IN Brief:
- Cambridge-based Microservice Store has launched “Embedded Microservices” as a foundation for an embedded-software marketplace.
- The approach centres on isolated, authenticated, native-code executables, designed to update features without reflashing monolithic firmware.
- Support claims extend down to Cortex-M0-class devices, with a runtime stack built around a micro hypervisor, secure kernel, and security manager.
Microservice Store has launched its “Embedded Microservices” technology, positioning it as the foundational layer for a digital marketplace that sells and deploys software building blocks for embedded and IoT devices. The pitch is straightforward: treat embedded functionality more like modular cloud software, but without the latency, jitter, and overhead penalties that normally arrive when someone tries to import datacentre ideas into a microcontroller.
In the company’s description, Embedded Microservices represent discrete functions — connectivity, cryptography, storage, AI inference — delivered as individually deployable executables that are securely isolated and authenticated. Instead of rebuilding and redeploying an entire firmware image when a single component needs to change, the model aims to support smaller, faster updates at the component level, with clear benefits for field maintenance, long-lived industrial devices, and security patching.

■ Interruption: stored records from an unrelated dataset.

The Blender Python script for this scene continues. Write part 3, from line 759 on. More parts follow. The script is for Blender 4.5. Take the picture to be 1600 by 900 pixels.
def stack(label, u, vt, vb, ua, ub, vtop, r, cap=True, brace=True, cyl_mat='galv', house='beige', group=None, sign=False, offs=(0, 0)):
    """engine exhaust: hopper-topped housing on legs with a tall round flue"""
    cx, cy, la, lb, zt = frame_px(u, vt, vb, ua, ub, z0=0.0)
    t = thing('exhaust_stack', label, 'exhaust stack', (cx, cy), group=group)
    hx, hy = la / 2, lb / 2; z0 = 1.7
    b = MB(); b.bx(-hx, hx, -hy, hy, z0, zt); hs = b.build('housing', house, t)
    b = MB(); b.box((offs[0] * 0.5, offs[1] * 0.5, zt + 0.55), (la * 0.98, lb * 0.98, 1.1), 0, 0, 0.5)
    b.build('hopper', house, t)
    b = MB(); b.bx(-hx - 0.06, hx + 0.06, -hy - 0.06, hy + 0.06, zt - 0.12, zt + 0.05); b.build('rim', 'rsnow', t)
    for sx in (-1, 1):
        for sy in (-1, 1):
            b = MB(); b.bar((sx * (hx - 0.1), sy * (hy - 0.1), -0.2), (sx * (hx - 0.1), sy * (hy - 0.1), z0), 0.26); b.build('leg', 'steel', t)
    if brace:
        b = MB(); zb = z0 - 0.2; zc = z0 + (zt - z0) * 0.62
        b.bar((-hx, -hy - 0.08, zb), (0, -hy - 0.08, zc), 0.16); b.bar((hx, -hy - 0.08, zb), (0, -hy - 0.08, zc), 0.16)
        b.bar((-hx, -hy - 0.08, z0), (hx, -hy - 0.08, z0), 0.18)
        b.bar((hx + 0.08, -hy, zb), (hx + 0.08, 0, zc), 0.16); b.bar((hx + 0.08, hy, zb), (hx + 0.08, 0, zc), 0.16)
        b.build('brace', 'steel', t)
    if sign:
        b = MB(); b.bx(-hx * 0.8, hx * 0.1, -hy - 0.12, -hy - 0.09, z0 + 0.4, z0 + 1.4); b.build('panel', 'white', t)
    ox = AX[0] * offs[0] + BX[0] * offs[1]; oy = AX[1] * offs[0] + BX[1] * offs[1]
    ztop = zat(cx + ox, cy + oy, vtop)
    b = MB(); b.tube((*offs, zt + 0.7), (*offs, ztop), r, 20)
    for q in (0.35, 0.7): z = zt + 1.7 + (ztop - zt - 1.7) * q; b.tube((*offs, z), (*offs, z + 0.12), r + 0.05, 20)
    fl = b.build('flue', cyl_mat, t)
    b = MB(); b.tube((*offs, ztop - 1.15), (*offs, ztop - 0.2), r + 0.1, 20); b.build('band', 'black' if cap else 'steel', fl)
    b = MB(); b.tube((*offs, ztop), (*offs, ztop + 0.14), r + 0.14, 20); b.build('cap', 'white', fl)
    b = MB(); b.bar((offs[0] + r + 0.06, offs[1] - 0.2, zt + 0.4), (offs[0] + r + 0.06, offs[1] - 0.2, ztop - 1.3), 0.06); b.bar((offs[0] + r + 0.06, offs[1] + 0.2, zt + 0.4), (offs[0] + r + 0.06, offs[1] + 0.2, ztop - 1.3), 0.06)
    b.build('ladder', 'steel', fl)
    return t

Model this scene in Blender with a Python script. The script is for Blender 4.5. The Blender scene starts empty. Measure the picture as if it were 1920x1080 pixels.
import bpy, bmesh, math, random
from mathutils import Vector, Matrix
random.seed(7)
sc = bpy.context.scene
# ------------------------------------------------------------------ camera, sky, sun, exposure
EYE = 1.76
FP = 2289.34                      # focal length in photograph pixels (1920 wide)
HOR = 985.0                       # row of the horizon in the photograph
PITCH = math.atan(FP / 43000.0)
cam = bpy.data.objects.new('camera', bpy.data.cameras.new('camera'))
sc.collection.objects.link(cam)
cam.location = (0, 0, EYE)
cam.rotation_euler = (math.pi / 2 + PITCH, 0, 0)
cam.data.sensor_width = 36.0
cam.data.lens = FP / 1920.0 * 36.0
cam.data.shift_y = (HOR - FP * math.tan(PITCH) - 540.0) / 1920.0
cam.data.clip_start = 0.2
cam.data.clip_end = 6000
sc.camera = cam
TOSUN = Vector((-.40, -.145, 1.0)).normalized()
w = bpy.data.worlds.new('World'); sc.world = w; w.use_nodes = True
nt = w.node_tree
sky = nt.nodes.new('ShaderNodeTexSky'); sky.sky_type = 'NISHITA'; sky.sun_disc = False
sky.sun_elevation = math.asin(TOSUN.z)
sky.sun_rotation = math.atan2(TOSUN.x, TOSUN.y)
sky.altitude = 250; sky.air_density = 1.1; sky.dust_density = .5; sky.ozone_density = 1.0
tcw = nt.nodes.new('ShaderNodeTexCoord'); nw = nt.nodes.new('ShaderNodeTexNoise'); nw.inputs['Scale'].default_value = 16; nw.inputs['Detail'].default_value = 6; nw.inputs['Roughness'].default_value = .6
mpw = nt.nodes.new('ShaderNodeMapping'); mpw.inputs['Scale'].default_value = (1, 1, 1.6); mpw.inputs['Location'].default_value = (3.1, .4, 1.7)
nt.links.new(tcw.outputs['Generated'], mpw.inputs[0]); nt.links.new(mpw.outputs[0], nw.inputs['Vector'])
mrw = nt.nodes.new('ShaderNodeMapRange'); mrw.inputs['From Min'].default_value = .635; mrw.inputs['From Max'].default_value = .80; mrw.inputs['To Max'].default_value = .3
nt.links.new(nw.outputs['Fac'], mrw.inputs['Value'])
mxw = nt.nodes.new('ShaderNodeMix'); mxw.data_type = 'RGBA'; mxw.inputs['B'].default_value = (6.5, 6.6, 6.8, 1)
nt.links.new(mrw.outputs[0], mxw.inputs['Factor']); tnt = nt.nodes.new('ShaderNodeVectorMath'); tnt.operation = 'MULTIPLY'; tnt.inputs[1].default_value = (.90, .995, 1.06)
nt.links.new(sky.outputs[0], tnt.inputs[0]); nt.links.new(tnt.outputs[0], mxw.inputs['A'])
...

Under the hood, Microservice Store’s “embedded Microservice Runtime” is presented as the execution layer that makes the marketplace deployable on real hardware. The runtime claims broad architecture support, including Arm Cortex-M variants (down to Cortex-M0-class targets), RISC-V, and CHERI, and it explicitly targets MMU-less microcontrollers — the class of device where conventional container strategies fall apart. The runtime architecture is split into an integrated micro hypervisor, a secure kernel that schedules multiple containers and their threads, and a security manager intended to act as a device-wide monitor that can quarantine a compromised block, log incidents, and trigger recovery.
The company is also leaning hard into regulatory and assurance language. Its runtime description frames the security manager as designed to meet global security standards, naming PSA and SESIP, alongside regional regulatory regimes including the UK PSTI and the EU’s Cyber Resilience Act. In practice, engineers will want to separate “designed to meet” from “certified to,” but the direction of travel is obvious: embedded software supply chains are being dragged into the same accountability space as cloud, and reusable components will only scale if provenance, isolation, and update mechanisms are built in.
If Microservice Store can make third-party IP reuse behave like a controlled, verifiable supply chain — rather than a copy-paste tradition followed by a nervous silence — it will land in the right place at the right time. The technical challenge is ensuring isolation and deterministic behaviour remain intact as developers start composing real products from a stack of independently sourced blocks.